Ambos são obras essencialmente cinematográficas, isto é, que se valem de uma organização precisa do espaço (os seres e objetos em sua relação com o ambiente) e do tempo (a duração de cada plano, o ritmo da montagem, as elipses) para expressar suas inquietações e sua visão de mundo. Da dialética entre aquilo que se mostra e aquilo que se oculta, entre o dentro e o fora do quadro, cada um deles extrai sua força e seu encanto. A ambígua Verônica, por mais que se exponha em depoimentos ao gravador, preserva um núcleo impenetrável que desafia o espectador à decifração, se não à fantasia.

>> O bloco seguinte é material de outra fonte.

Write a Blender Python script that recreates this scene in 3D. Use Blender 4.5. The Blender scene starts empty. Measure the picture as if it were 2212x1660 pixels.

Já a inocente Cris parece descobrir as coisas junto conosco, desenhar o mundo a partir de seu próprio movimento.
Em comparação, um filme como A memória que me contam, de Lucia Murat, também concorrente, soa envelhecido, impotente, pois nele tudo se explicita e se resolve nos diálogos, até mesmo as dúvidas e inquietações dos personagens (militantes de esquerda sobreviventes dos anos da ditadura).
Observação social e expressão estética
Não que os diálogos não sejam importantes e que, bem usados, não possam ser puro cinema. Um exemplo é a magnífica sequência de abertura de Boa sorte, meu amor, em que um rapaz ouve de seu pai – um empresário oriundo da elite latifundiária – a história de sua bisavó índia, que vale por uma pequena aula sobre a opressão social e étnica na formação do Brasil “moderno”. Um substrato de realidade histórica que ancora o filme e contrabalança um certo pendor para a afetação que virá a seguir, como se percebe por este trailer:
http://www.youtube.com/watch?v=kqHM30Mujak
Os cineastas pernambucanos, em seus melhores momentos, conseguem a proeza – rara em nossa filmografia – de aliar a observação social e a expressão estética, ou melhor, de transfigurar a primeira na segunda, sem cair nem no esteticismo vazio, na fetichização da forma, nem na redução do cinema a um mero instrumento de propagação de ideias pré-existentes. Cinema, enfim, como busca, aprendizado, descoberta, revelação. Tomara que essa primavera tenha vindo para ficar.